Li Chuanyou / For China Daily

 

Bao Bao, the US-born panda cub returned to China, has quickly adapted to her new home in Sichuan province, despite a flight of nearly 17 hours from the United States.

"She isn't nervous and feasts on bamboo normally," said Zhang Hemin, chief of the China Conservation and Research Center in Sichuan.

The FedEx aircraft transporting Bao Bao arrived in the Chengdu airport in Sichuan at 6:59 pm on Wednesday. After quarantine and customs formalities, she arrived at the Dujiangyan base of Zhang's center at 10:30 pm.

Bao Bao ate, drank and slept normally during the smooth flight.

"Bao Bao was a real champion during the flight.
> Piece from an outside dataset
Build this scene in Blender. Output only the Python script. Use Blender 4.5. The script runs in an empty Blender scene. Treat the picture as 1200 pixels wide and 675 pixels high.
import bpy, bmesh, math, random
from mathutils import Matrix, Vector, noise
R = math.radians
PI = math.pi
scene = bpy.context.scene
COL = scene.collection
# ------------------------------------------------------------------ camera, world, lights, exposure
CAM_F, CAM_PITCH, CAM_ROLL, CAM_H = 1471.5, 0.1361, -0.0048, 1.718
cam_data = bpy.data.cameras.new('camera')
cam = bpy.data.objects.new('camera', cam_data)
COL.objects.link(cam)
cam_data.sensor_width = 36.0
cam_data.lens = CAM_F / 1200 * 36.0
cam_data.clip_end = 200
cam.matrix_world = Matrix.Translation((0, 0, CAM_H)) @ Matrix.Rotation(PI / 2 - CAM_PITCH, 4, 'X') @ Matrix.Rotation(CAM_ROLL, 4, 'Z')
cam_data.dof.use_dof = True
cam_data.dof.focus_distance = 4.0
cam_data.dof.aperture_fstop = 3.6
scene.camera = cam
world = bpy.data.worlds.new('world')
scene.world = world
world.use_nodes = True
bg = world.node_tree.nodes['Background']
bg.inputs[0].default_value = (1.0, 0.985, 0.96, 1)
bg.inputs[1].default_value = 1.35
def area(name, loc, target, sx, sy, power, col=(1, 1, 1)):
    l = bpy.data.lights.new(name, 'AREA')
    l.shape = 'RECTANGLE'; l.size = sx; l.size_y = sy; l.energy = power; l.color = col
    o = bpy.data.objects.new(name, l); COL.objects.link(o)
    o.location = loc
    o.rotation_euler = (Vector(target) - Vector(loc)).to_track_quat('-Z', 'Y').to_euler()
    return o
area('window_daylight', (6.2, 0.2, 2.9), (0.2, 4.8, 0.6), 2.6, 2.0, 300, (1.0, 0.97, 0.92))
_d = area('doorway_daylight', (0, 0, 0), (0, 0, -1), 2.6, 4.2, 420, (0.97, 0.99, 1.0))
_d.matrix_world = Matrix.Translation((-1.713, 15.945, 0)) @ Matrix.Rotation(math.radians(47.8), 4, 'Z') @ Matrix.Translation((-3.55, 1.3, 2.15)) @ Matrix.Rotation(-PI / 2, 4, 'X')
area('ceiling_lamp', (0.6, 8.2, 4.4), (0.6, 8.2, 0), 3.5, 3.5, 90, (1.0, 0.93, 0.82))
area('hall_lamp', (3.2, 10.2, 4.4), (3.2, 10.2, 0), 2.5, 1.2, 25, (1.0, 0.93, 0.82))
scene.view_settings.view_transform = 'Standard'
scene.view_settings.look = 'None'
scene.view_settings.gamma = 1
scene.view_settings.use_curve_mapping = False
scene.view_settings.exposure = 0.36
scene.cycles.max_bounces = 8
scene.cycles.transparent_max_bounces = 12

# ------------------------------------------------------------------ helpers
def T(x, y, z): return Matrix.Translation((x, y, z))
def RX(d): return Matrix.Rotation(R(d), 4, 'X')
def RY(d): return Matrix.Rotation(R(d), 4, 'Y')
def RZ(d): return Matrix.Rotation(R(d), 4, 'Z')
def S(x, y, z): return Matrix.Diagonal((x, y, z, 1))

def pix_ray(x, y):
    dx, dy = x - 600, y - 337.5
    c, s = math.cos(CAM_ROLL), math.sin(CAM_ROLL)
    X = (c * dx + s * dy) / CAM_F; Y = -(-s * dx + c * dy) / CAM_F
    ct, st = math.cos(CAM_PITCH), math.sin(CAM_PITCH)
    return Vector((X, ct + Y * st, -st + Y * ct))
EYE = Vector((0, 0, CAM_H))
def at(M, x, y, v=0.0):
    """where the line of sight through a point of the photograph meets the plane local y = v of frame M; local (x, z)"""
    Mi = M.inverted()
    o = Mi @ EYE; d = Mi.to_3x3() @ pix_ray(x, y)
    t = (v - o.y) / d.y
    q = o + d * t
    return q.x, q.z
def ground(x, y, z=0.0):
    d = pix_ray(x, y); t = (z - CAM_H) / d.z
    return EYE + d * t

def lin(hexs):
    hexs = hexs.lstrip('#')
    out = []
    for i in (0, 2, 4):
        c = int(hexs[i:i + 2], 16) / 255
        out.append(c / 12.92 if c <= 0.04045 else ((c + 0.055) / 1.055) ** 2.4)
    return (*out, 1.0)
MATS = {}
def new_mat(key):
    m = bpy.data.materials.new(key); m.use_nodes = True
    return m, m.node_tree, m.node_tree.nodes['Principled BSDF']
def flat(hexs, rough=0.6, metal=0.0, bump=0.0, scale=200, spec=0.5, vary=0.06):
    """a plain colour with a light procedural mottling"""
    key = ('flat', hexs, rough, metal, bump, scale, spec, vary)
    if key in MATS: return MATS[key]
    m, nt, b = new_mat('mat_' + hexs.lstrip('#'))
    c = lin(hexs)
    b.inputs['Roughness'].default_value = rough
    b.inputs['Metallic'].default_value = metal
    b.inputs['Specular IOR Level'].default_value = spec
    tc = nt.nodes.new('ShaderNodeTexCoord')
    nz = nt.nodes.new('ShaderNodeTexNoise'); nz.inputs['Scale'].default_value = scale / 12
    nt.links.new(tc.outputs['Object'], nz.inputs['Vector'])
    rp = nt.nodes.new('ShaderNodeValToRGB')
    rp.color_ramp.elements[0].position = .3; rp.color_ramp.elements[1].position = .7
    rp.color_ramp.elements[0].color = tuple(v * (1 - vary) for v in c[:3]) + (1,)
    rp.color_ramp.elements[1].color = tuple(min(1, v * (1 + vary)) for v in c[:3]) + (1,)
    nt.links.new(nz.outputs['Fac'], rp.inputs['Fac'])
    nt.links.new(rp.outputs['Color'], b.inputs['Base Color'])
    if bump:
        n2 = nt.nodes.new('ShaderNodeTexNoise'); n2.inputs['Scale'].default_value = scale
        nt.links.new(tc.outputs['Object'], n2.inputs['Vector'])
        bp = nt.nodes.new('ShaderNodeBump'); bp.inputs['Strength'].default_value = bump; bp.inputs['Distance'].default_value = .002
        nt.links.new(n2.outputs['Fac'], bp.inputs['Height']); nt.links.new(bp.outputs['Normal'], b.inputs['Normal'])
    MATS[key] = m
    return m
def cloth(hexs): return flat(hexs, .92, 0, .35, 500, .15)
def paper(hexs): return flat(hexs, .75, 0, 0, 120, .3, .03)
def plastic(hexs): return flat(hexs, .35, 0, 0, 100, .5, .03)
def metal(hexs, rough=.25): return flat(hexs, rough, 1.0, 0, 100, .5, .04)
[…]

All the weeks of training and preparation served her really well," said Bao Bao's American keeper Marty Dearie. "She's in excellent hands now and I'm glad I get to transition with our Chinese partners and have my 'goodbye' in a couple days."

Bao Bao will be in quarantine for one month before she meets visitors in the Dujiangyan base near Mount Qingcheng, a Taoist mountain known for its lush forests and tranquility.
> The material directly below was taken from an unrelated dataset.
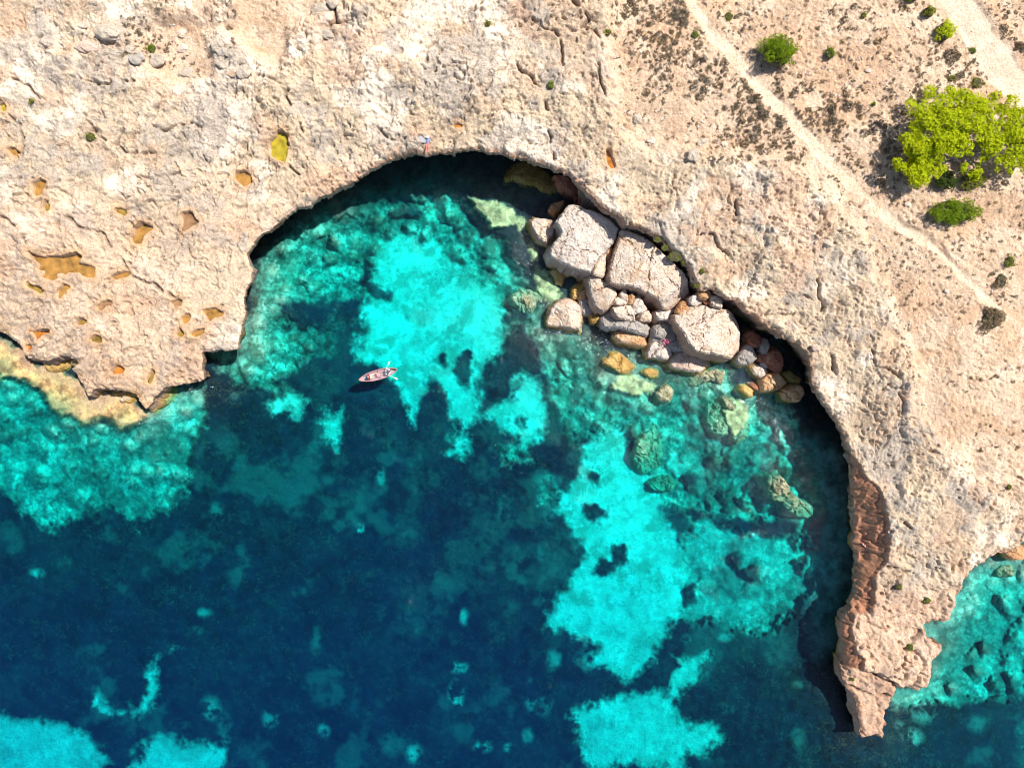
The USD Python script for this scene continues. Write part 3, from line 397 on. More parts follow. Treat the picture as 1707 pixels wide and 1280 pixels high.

The Dujiangyan Panda Base is home to Bao Bao's 12-year-old brother Tai Shan who had charmed millions of Americans during his stay at the Smithsonian's National Zoo in Washington for four and a half years before he returned to Sichuan in February 2010.

All the overseas returned pandas have to go through the month-long quarantine period to see if they are physically sound. Although all of them can go through the period, some are restless, walking from one corner to the other in their dens or even climbing to the window, Zhang said.

Bao Bao, who is three and a half years old and weighs 209 pounds, is quick in her adaptability and seems calm in her den, said Zhang, a veteran panda researcher.

His center has reintroduced seven pandas into the wild after training them how to survive since 2006. Two perished, while the other five are believed to be faring well in the Liziping Nature Reserve in Sichuan.

The purpose of breeding captive pandas is to conduct research and return them to the wild to enlarge the wild panda population and prevent their extinction, Zhang said.

China's fourth panda census, the results of which were released in 2015, showed there were only 1,864 wild pandas and 375 captive pandas worldwide as of the end of 2013.

Zhang's center was set up in 1980 under an agreement between the World Wide Fund for Nature, formerly the World Wildlife Fund, and the Chinese government to save the cuddly bear from extinction.

After the quarantine period is over, the center will consider if Bao Bao is qualified to be trained to survive in the wild, Zhang said.

The first panda his center released into the wild was Xiang Xiang, who was born in 2001. The male panda was released in 2006. In 2007, his body was found in the woods, with broken ribs and injuries to his ears and back. Researchers suspected he had taken refuge in a tree after fighting with wild pandas, but had fallen.

His death forced handlers to revise their approach to training pandas to survive in the wild. They started training female pandas to be released into the wild.

Female pandas might be more likely to integrate into the wild panda population. Releasing a captive panda into the wild cannot be hailed as a success until the bear has been accepted by a wild panda, mates and has one or more cubs, according to Zhang.

In 2013, Zhang Xiang, a 2-year-old female, was released into Liziping.

Earlier last year, researchers wanted to capture her for a checkup. With information from a GPS tag on her neck, they managed to find her after trekking the mountains for nearly three hours.

She ran away at the sight of humans. Although no physical checkup was conducted, she is believed to be in good health, said Zhang Guiquan, a senior researcher in the center.